Let $H$ a Complex Hilbert space, $T, T_n \in B(H)$. Prove that $T_n x \to Tx$.

Question

I need help for the next exercise:

Let $H$ a complex Hilbert space and $T, T_n \in B(H)$ for $n \geq 1$ and $\|T_{n} x\| \to \|T x\|$ and $\langle T_n x,x \rangle \to \langle Tx,x \rangle$ for all $x \in H$. Prove that $T_n x \to Tx$ for all $x \in H$.

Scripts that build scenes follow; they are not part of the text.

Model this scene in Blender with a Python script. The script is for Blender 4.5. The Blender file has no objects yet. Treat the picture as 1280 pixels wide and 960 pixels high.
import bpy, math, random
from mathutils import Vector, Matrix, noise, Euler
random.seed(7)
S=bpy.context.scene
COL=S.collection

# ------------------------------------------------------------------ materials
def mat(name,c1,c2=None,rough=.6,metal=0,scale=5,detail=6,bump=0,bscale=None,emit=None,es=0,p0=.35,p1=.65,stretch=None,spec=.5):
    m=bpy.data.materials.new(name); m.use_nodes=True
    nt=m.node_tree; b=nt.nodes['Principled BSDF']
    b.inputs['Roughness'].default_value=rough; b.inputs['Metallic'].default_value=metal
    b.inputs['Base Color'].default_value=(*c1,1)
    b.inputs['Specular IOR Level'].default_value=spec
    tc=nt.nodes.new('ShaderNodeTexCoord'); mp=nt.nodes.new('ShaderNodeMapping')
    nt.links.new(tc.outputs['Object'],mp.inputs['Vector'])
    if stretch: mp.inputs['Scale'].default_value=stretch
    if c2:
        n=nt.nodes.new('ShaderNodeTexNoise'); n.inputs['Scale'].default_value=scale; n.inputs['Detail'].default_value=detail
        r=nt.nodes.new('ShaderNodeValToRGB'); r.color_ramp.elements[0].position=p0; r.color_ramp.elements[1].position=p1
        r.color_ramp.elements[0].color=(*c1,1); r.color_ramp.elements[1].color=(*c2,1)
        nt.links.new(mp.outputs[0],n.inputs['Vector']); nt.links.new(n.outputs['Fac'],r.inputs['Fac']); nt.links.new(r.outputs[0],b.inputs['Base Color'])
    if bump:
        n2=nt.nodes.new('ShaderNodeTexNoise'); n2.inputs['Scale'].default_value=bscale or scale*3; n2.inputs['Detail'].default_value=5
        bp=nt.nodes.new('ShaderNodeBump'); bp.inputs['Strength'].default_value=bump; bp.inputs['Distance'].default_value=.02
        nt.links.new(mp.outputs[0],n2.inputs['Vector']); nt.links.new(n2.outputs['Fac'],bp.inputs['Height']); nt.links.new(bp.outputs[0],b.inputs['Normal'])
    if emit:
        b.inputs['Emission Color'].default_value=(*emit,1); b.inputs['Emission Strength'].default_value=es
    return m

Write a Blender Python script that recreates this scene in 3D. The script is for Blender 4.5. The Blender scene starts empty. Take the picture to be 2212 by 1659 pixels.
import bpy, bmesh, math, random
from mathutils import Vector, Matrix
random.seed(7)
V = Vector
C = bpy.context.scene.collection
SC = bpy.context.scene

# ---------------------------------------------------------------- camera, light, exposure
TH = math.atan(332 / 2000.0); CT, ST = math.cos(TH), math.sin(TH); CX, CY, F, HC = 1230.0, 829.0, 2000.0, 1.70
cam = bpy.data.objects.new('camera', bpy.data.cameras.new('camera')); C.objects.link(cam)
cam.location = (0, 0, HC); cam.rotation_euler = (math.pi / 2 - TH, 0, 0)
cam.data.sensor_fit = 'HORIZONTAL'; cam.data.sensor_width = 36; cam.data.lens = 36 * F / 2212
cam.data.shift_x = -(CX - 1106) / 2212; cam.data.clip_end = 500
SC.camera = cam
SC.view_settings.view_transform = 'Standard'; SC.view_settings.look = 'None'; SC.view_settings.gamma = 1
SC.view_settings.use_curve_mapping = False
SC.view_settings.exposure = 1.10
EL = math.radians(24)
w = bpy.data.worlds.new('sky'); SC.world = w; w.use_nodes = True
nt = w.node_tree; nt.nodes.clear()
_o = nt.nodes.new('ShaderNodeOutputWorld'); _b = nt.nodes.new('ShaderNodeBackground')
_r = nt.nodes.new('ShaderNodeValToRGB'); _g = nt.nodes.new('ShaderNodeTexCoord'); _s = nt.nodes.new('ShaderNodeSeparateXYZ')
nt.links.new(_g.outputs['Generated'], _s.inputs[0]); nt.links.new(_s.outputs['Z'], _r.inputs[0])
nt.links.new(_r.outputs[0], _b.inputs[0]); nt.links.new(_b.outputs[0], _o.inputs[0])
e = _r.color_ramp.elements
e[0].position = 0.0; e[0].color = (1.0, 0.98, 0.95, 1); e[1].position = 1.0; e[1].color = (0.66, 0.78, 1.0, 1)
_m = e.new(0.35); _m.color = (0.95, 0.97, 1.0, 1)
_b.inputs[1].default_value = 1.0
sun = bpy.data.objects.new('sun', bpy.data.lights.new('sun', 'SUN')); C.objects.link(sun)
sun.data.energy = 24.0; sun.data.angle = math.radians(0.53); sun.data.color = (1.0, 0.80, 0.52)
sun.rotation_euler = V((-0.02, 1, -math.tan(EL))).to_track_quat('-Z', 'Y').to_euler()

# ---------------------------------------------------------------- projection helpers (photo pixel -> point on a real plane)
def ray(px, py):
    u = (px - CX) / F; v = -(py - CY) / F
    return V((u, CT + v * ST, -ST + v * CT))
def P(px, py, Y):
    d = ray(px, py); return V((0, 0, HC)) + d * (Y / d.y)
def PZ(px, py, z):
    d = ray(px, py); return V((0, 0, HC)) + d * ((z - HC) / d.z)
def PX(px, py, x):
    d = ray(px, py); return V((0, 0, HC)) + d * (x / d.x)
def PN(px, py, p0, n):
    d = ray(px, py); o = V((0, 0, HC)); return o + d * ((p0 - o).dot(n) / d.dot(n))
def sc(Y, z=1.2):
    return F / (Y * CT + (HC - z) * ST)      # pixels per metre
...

I tried to do the following: $\| T_n x - Tx \|^2 = \langle T_n x - Tx, T_n x - Tx \rangle = \langle T_n x, T_n x \rangle - \langle T_n x, Tx \rangle - \langle Tx, T_n x \rangle + \langle Tx, Tx \rangle = \|T_n x\|^2 + \| Tx \|^2 - (\langle T_n x, Tx \rangle + \langle Tx, T_n x \rangle)$ I think that $\langle T_n x, Tx \rangle + \langle Tx, T_n x \rangle \to \langle Tx,Tx \rangle + \langle Tx, Tx \rangle$

but I really couldn't prove this using the fact that $\langle T_n x,x \rangle \to \langle Tx,x \rangle$.

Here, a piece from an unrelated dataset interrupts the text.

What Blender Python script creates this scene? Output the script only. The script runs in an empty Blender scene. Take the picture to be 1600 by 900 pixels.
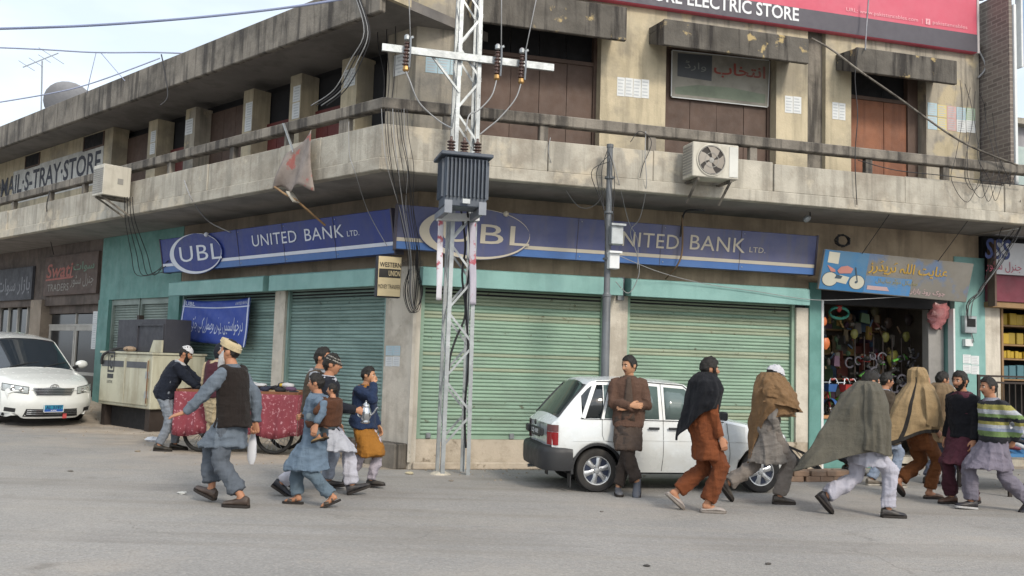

I appreciate if someone can help me. Buen día a todos.

Answer 1

You cannot prove it, since it is false. Let $H$ be $\Bbb R^2$, with its standard inner product. Take $T_n(a,b)=(-1)^n(b,-a)$, and $T(a,b)=(-b,a)$. Then:

• each $T_n$ has norm $1$, and so does $T$, which implies that $\lim_{n\to\infty}\|T_n\|=\|T\|$;
• for each $n\in\Bbb N$ and each $x\in\Bbb R^2$, $\langle T_nx,x\rangle=\langle Tx,x\rangle=0$, and therefore $\lim_{n\to\infty}\langle T_nx,x\rangle=\langle Tx,x\rangle$ .

But you don't have $\lim_{n\to\infty}T_n=T$.